Early in her career as a writer, Jacqueline Woodson got some disturbing news from none other than Judy Blume.
According to the American Library Association, books for young adults — the kind Woodson writes — are now "the majority of the most frequently challenged books."
During Banned Books Week (Sept. 27 to Oct. 3), you’ll see the usual celebrations of censored classics, such as “I Know Why the Caged Bird Sings” and “The Catcher in the Rye,” alongside more recent works, such as “The Kite Runner” and the “Harry Potter” series. Many bookstores, like One More Page Books in Arlington, Va., have set up special displays to promote titles that have weathered persistent objections.
But how can people who feel strongly about the freedom of expression reach those who keep demanding that these beloved books be pulled from libraries and schools?
Woodson, the mother of two children, 7 and 13, hopes for greater dialogue, less shouting.
“Everybody wants to believe that they’re in the right place,” she said. “And I think that’s the same way for people who are challenging books. These people see violence or something sexually explicit, and they think, ‘We don’t want our kids exposed to that because we want to protect them.’
“I definitely can understand parents having objections. As a mom, as someone who wants to protect my children in any way that I can, I can kind of get inside the heads of people who are saying, ‘This is not okay,’ only because they’re fearful. That’s where I can begin to have the conversation. I think people are willing to talk about anything if you come to it with kindness. But there are all these conversations that I fear are not being had, and as a result, we get banned and challenged.”
For Woodson, those conversations involve asking, “Are you really protecting your child, or are you keeping your child from the tools they’ll need to deal with these issues?”
If she hears a parent say, “I’m afraid that my daughter will see something sexually explicit and will want to do that,” Woodson responds, “Okay, but let’s talk about what it means to be a teenager. Let’s talk about what it means to have hormones.”
“We, as adults, are the gatekeepers,” she said, “and we have to check our own fears at the door because we want our children to be smarter than we are. We want them to be more fully human than we are.”
She sees books offering solace to kids who feel different or unaccepted. We never know when a young person will read something and think, “Wow, I’m not as alone as I thought I was.”

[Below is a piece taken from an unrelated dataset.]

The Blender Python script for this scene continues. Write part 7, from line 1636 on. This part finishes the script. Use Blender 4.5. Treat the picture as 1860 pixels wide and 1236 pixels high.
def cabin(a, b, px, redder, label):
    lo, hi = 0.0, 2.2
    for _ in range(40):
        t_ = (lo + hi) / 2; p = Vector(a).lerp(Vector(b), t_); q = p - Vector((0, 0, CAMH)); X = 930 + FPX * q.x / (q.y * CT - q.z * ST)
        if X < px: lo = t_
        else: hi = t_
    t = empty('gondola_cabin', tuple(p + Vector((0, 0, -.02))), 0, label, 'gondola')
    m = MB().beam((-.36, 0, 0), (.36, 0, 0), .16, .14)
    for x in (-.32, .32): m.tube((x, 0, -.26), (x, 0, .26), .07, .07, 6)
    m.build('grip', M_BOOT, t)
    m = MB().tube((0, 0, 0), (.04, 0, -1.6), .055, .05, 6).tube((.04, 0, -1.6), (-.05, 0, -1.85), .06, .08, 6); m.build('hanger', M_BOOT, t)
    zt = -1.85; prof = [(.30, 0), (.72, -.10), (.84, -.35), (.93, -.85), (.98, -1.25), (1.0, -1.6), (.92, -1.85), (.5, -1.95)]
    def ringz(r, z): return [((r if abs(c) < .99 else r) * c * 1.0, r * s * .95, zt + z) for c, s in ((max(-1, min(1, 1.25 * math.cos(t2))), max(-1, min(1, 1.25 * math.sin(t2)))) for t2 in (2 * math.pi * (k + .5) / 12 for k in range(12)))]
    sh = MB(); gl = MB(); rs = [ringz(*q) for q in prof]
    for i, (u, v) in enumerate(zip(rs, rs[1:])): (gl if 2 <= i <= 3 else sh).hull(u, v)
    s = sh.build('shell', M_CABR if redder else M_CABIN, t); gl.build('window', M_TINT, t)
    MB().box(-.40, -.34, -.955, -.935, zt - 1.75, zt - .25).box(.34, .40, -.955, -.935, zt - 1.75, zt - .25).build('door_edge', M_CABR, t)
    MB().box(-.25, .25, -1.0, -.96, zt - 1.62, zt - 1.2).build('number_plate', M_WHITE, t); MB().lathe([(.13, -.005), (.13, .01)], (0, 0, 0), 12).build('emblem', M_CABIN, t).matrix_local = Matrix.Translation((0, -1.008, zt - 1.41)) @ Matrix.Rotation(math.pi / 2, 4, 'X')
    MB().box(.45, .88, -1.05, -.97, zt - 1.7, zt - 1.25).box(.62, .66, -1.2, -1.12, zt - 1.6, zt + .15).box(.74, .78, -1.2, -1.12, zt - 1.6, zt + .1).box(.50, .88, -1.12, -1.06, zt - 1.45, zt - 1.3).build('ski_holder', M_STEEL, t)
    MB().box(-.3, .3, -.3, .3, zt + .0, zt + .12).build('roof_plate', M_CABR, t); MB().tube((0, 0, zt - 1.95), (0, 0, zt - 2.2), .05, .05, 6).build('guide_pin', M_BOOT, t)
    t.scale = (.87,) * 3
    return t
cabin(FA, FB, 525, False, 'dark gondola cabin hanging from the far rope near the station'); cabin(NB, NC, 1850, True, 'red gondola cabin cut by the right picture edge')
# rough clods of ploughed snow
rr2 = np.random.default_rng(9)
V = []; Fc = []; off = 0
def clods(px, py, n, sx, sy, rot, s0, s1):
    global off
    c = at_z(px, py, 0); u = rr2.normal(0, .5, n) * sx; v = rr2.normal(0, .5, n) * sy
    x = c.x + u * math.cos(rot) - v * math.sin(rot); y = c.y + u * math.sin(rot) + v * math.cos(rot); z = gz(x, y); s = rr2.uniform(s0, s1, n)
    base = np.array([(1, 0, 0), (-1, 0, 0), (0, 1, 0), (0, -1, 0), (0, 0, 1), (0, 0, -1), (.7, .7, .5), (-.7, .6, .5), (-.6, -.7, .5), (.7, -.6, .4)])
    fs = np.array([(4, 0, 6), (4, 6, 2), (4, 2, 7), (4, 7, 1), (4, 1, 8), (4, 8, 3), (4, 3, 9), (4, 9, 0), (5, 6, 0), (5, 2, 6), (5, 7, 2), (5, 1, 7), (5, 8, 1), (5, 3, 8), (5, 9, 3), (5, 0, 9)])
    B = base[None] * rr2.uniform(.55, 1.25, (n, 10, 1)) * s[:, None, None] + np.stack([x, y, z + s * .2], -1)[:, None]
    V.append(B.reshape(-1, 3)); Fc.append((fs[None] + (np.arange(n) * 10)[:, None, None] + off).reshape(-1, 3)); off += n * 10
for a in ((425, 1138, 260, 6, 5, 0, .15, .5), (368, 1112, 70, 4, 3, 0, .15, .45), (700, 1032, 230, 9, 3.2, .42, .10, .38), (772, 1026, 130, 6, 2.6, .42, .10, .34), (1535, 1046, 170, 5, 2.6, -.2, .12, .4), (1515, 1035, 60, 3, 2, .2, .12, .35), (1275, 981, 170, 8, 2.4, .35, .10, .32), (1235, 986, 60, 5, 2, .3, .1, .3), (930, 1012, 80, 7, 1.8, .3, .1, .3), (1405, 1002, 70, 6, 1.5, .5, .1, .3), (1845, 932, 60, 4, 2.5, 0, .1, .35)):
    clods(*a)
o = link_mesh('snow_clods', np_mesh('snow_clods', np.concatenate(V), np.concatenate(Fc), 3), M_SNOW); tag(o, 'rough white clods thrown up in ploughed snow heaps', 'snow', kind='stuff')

And yet Woodson readily admits that she has removed books from her own children's shelves — at least temporarily. She remembers one title in particular, but declines to name it, with a young narrator whose English was poor. "My kids were mimicking her language in a way that made me, as an English major, crazy. The character was also very, very rude to adults." So she had "the conversation" with her daughter: "Is that kind, what she just did to that teacher?" And her daughter sagely responded, "No, but that's fiction. You don't do that in real life!"

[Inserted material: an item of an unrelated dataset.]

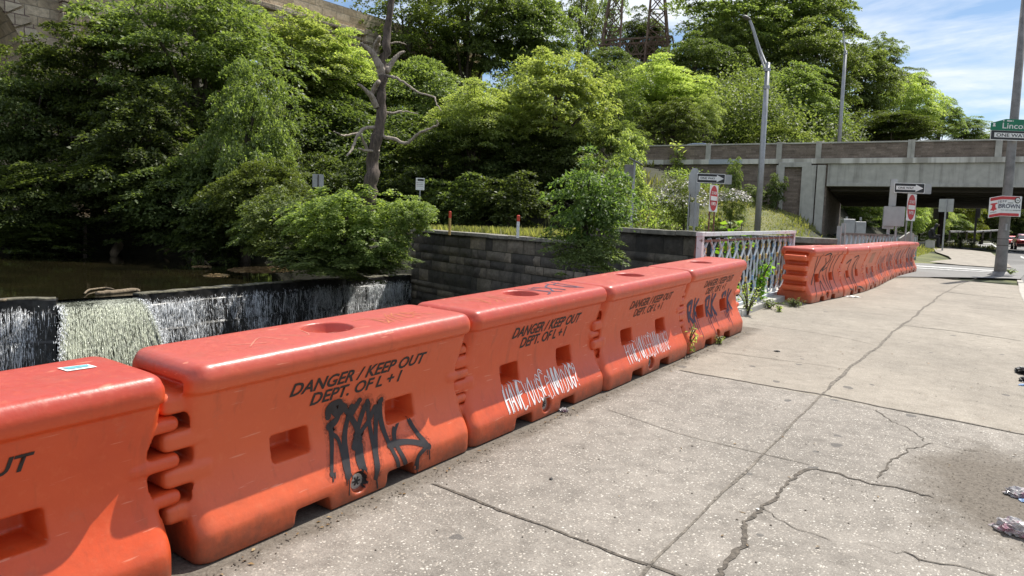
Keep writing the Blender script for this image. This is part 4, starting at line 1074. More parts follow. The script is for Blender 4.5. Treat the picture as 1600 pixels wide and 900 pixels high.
# the far row
ROW = [(-2.85, 12.6)]
for px, py in ((1318, 463), (1353, 457), (1373.5, 446.5), (1386.5, 440.5), (1399, 435.5), (1415.5, 429), (1432, 426)):
    r = ray(px, py); d = np.array((r.x, r.y)); p = np.array(ROW[-1]); A_, B_, C_ = d @ d, -2*d @ p, p @ p - 1.87**2; D_ = B_*B_-4*A_*C_
    t = -B_/2/A_ if D_ < 0 else (-B_+math.sqrt(D_))/2/A_; ROW.append(tuple(t*d))
FAR = []
labs = ['orange barrier whose ribbed end faces the iron railing, scrawled with thin black loops', 'orange barrier with black curling graffiti, directly behind the ribbed-end one',
        'far orange barrier with a pale square paint patch above dark smears', 'fourth barrier of the far row, its top stained with pale streaks', 'narrow-looking far barrier in the middle of the far row with dark smudges',
        'last-but-one barrier of the far row, turned slightly towards the road', 'last and farthest orange barrier beside the street crossing, purple smudged']
for i in range(7):
    a, b = np.array(ROW[i]), np.array(ROW[i+1]); d = (b-a)/np.linalg.norm(b-a); nrm = np.array((d[1], -d[0])); c = (a+b)/2 - nrm*.29
    FAR.append(barrier(float(c[0]), float(c[1]), math.atan2(-d[0], d[1]), labs[i], (.5, .55, .8, .7, .75, .7, .8)[i]))
scrawl([[(-.62, .76), (-.5, .4), (-.66, .1)], [(-.7, .3), (-.5, .5), (-.45, .8)], [(-.3, .78), (-.05, .80), (.1, .68), (-.2, .5), (-.25, .4)], [(-.35, .1), (-.22, .33), (-.1, .1)], [(-.15, .72), (.0, .6), (-.12, .5), (.1, .55)], [(.35, .8), (.3, .5), (.25, .1)],
        [(.62, .82), (.5, .55), (.58, .1)], [(-.05, .42), (.05, .2), (.0, .06)], [(.2, .75), (.12, .45), (.2, .12)]], .028, FAR[0], M['spray_black'], seed=21)
scrawl([[(-.55, .6), (-.3, .66), (-.35, .5)], [(-.6, .4), (-.5, .15), (-.3, .1)], [(-.1, .7), (.2, .72), (.0, .5), (-.05, .15)], [(.1, .6), (.05, .3), (.15, .08)], [(.3, .7), (.25, .5), (.4, .45)], [(.2, .14), (.5, .1), (.65, .05)], [(-.35, .5), (-.25, .3), (-.2, .05)]], .035, FAR[1], M['spray_black'], seed=22)
scrawl(jag(-.7, .6, .1, .45, 9, 23, .8), .045, FAR[2], M['spray_grey'], seed=23)
scrawl([[(-.25 + .05*k, .56), (-.25 + .05*k, .74)] for k in range(10)], .055, FAR[2], M['pale_patch'], 'paint_patch', seed=33)
scrawl(jag(-.6, .7, .15, .6, 9, 24, .8), .04, FAR[3], M['spray_grey'], seed=24)
scrawl(jag(-.7, .7, .15, .65, 10, 25, .8), .05, FAR[4], M['spray_grey'], seed=25)
scrawl(jag(-.7, .7, .2, .7, 10, 26, .8), .05, FAR[5], M['spray_grey'], seed=26)
scrawl(jag(-.7, .7, .15, .7, 12, 27, .9), .07, FAR[6], M['spray_grey'], seed=27)
# ------------------------------------------------------------------ foliage
def leaf_arrays(Pp, Tt, Nn, size, aspect=.62, fold=.12):
    Tt = Tt/np.linalg.norm(Tt, axis=1, keepdims=True); W = np.cross(Nn, Tt); W /= np.linalg.norm(W, axis=1, keepdims=True)+1e-9
    U = np.cross(Tt, W); s = size[:, None]
    a = Pp; l = Pp + Tt*s*.45 + W*s*aspect*.5 + U*s*fold; t = Pp + Tt*s; r = Pp + Tt*s*.45 - W*s*aspect*.5 + U*s*fold
    V = np.stack([a, r, t, l], 1).reshape(-1, 3); return V, np.arange(len(V)).reshape(-1, 4)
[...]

The book went back on her shelf.
Her son has just gotten out of the "Captain Underpants" phase — those hilariously silly books by Dav Pilkey that have been inspiring formal objections for years. Her daughter is a particularly enthusiastic fan of the No. 1 most frequently challenged book of 2014: Sherman Alexie's "The Absolutely True Diary of a Part-Time Indian." Detractors have complained about the National Book Award-winning novel's depiction of drug use, gambling, sex and violence.
Woodson’s daughter told her: “That book is so good I cannot believe it was assigned.”
Imagine keeping a young person from a reading experience like that.